White House press secretary Dana Perino said Wednesday that Bush would use the meeting to emphasize that Washington expects the Iraqi government to act against the group, which is labeled a terrorist organization by both the European Union and the United States.

Iraqi Foreign Minister Hoshyar Zebari, a Kurd, has said Iraq will try to stop PKK cross-border attacks. He also pledged that his government would set up more checkpoints set up along its northern border to halt shipments of fuel, food and other supplies to Kurdish insurgents.

In Baghdad on Thursday, police said bombs killed at least 16 people in scattered attacks across Baghdad and areas on the city's northern belts.

And the U.S. military announced the deaths of two American soldiers, killed by an explosion near their vehicle in Iraq's northern Ninevah province. Two other soldiers were wounded by the blast, which occurred Wednesday, the military said in a statement.

At least 3,844 members of the U.S. military have died since the beginning of the Iraq war in March 2003, according to an Associated Press count. The figure includes seven military civilians.

A roadside bomb killed five people Thursday near a shelter used as a police recruiting center in northeast Baghdad's Shiite-dominated neighborhood of Binouk, police said.

Six other people were wounded, they said. Most of the victims were recruits lining up outside the shelter.

In Balad Ruz, an ethnically mixed city 45 miles northeast of the capital, another roadside bomb exploded near a convoy carrying the police chief of Balad Ruz, Col.
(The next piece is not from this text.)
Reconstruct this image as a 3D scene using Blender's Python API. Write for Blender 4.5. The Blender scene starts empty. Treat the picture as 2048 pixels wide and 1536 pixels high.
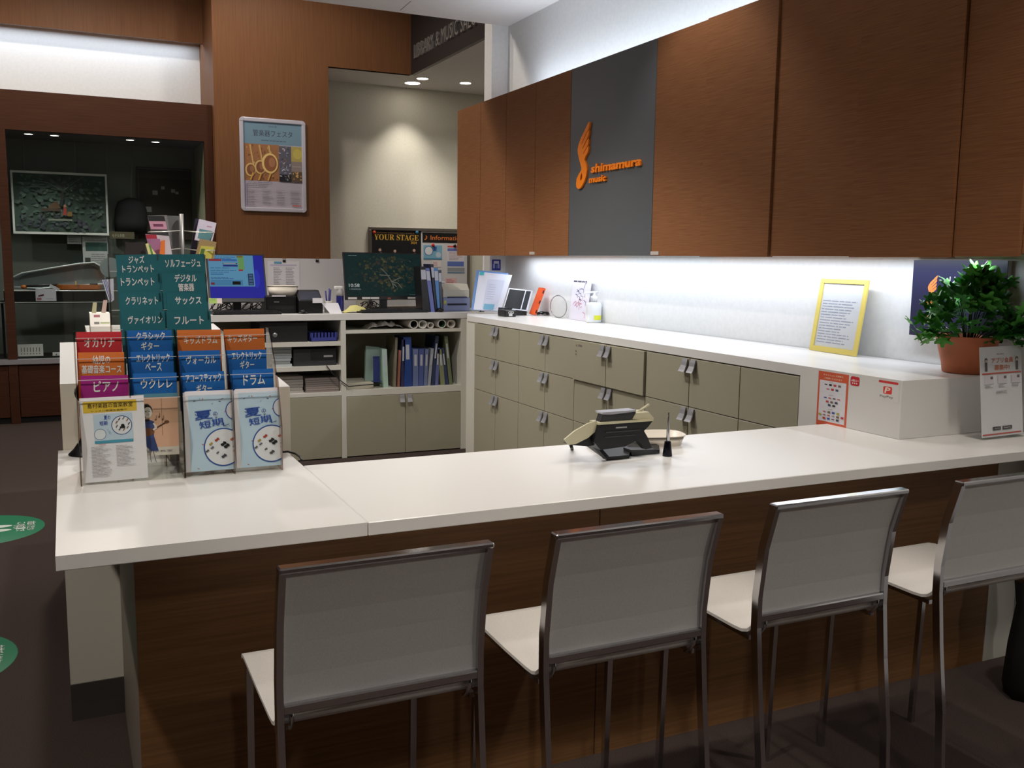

Faris al-Amirie, police said.

Six of al-Amirie's guards were killed and eight others were hurt, but the chief escaped injury, they said.

And in Sadiyah, 60 miles north of Baghdad, police said a cluster of three attacks took place around 10:40 a.m., killing five people and wounding 18 others.

___

Associated Press writer Selcan Hacaoglu in Ankara, Turkey contributed to this report.